Angel Cuan has not received as much attention as other prospects, but in his time in the organization, the undersized southpaw has made an impression. A refined though not commanding repertoire has allowed Cuan to pitch successfully despite not making much movement up the ladder. Check out his scouting report to learn more.

Vital Statistics
Name: Angel Cuan
DOB: May 29, 1989
Height: 5'11"
Weight: 180
Throws: Left
Bats: Left
Status: Free Agent Signing (2007)

Year

Team

W-L

SV

IP

Hits

BB

K

ERA

2010

Brooklyn

5-1

0

79.2

68

17

64

2.03

2010

St. Lucie

0-0

0

4.1

3

1

2

0.00

2009

Brooklyn

0-2

0

8.0

15

14

45

6.75

2009

Kingsport

1-3

0

59.2

76

14

45

4.83

2008

VSL

1-8

0

72.0

71

11

74

3.13




Repertoire: Fastball, Curveball, Changeup

Fastball: Cuan lacks commanding velocity, but he succeeds thanks to a very strong grasp of the strike zone. The left-hander paints the corners with his 87-91 MPH fastball. In two observations last season, Cuan's velocity was noticeably different. With St. Lucie in May, he pitched more at 90-91 MPH and showed decent natural tail. In his May outing, Cuan worked his fastball on the corners and down in the zone, demonstrating effective command that allowed him to avoid a lot of contact.

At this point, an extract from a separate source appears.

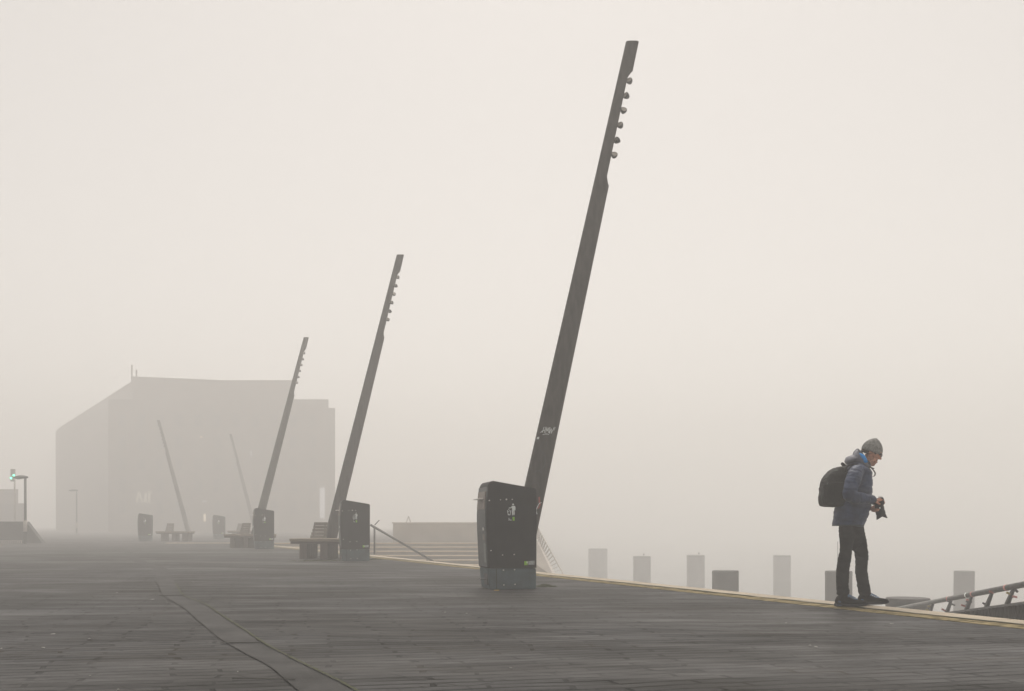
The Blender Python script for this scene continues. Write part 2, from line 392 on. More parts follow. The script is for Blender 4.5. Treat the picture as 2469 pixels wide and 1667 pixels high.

The dip in velocity was not surprising given his size and a season spent in Extended Spring Training and Brooklyn. The second observation, in August, yielded Cuan throwing 87-88 MPH but with enough tail to beat younger New York-Penn League hitters. He does not overpower with his fastball, but with enough velocity and the touch to create movement, Cuan has been successful with his fastball at short-season levels.

Other Pitches: Cuan's top secondary pitch is a sharp overhand curveball with late tilt. The pitch is at its best when he keeps his fingers on top of the ball and generates the late snap that proved difficult for younger hitters to center. The pitch sat 75-78 MPH, though he showed better execution earlier in the year. In Brooklyn, the pitch appeared flatter.

Cuan adds a solid changeup that flashes straight dropping action. The pitch sat 78-85, and he kept it down in the zone and showed good arm speed. He did not demonstrate a pattern with it. Instead, he mixed it up in random counts.

Pitching: Cuan relies on his ability to mix his three pitches, while changing velocities and location to keep hitters from settling into a pace and rhythm. His curveball was his most effective pitch late in the count, yet Cuan is more likely to get early swings in the count by baiting young hitters on the corners. His small size gives him a short stride. He quickly gets on top of the ball with a short burst through his delivery. His stature limits him from getting deep into counts where he lacks stamina to outlast a hitter.

Projection: Cuan shows good pitchability with three solid to slightly above average pitches. However, his small frame makes it difficult to be confident in long term projection as a regular big league contributor. Cuan still has youth somewhat on his side, though it would surely be more favorable for him to bypass Savannah this upcoming season. However, his talent and openings in the system should keep him in the rotation at least to start of the 2011 season. Given his two seasons in short-season leagues, more needs to be seen from Cuan at higher levels and inning counts. If he can progress to the highest level, it is a certainty he would do it as a reliever.

ETA 2014. If Cuan can make it to New York, it is unlikely he would do it until he matures another three years on the farm system. Cuan's development is unlikely to take hold until then. He appears to lack the overall strength to his game that forecasts accelerated growth. If Cuan cannot make it as a reliever, he could hang on as an organizational pitcher who may get a cup of coffee thanks to being a southpaw.